Russian rocket Kliment Kolesnikov further bettered his world record in the 50m back, this time it came with the title plus the usual bonus of 10.000 Euros. Two gold medals were handed out in the women’s 100m fly as not even one hundredth of a second separated France’s Marie Wattel and Greece’s Anna Ntountounaki at the wall. Italy’s Simone Quadarella retained her title in the 800m free and Britain’s Adam Peaty continued his winning streak in the 100m breast, making it 4/4 since 2014. Britain added another relay victory, this time in the mixed 4x200m free. Last but not least ageless Dutch sprinting queen Ranomi Kromowidjojo clinched the 50m free, 13 years after she had claimed her first European title.

The session began with two fine title-holding efforts. Simona Quadarella didn’t let anyone think of catching her in the 800m free, she set the pace early on and expanded the gap lap by lap. She won by 1.63 sec but her first place was never in danger.
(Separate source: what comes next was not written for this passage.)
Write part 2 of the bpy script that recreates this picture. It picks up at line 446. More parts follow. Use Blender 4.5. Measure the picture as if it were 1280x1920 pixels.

Russia’s Anastasia Kirpichnikova, arriving from Lake Lupa where she had come 8th in the 10km, offered a fine swim to finish second and compatriot Anna Egorova got the bronze.

Next came his royal breaststroke highness Adam Peaty who denied all challengers, first of all Arno Kamminga who set his eyes on the Brit’s throne as he posted a couple of great times recently. However, Peaty, far from his peak, still ruled the field, bettered the Dutch on both laps to win by 0.44sec. Though Kamminga ended the Brits’ streak of booking the top two spots in three straight editions, James Wilby, runner-up in London 2016, still finished on the podium.

What was usually the ‘Sarah Sjostrom Day’ at the previous Europeans, where the Swedish star doubled down the 100m fly and later the 50m free, now turned into a wide open race since Queen Sarah broke her elbow in the winter and opted to train now instead of competing. In the fly event, after the semis compatriot Louise Hansson seemed to have a good chance to save the gold for Sweden but at the end she had to settle for the bronze. Stunningly, the title was shared by France’s Marie Wattel and Greece’s Anna Ntountounaki. The Greek victor was so stunned that she was crying for long minutes in the mixed zone before she could translate her feelings into words.

On the contrary, winning was a kind of business as usual for the champions of the dash events in this session. In fact, setting a new world record seems to have also become a daily routine for Kliment Kolesnikov as the Russian bettered his own mark again in the 50m back – on Monday he came 23.93, now he clocked 23.80, a great way to earn two times 10 thousand Euros as LEN offers WR bonuses at the championships as usual. Romania’s Andrei- Robert Glinta and Spain’s Hugo Gonzalez surfaced at the same junior Worlds, in Singapore 2015 – now they collected some senior silverware by claiming the minor spoils.

Soon Ranomi Kromowidjojo proved her greatness once more. Though she had bad luck with long-course Europeans, mostly due to health problems (has 17 medals from l/c Worlds, 22 from s/c Worlds, 26 from s/c Europeans but only 9 from the previous editions of l/c Euros) – now she won the speeding contest. Kromowidjojo gained 0.20 of Danish Olympic title-holder Pernille Blume and Poland’s Katarzyna Wasick – they were tied for the silver (the third dead-race for the medals in two days). Ranomi snatched her first European title 13 years ago, as member of the Dutch free relay in Eindhoven – here she demonstrated that age is just a statistical data. Other stats show that now she was faster (23.97) than her winning time in London at the 2008 Olympics (24.05) and at the 2016 Europeans (24.07).

In the session-closing mixed 4x200m free relay – a special event, contested only at the long-course Europeans – Great Britain bagged another gold after having come first in the 4x100m free relay among the women a day earlier. The Brits bested the Italians and the Russians with ease so they are topping the medal chart with 6 in total after two days, three of them gold.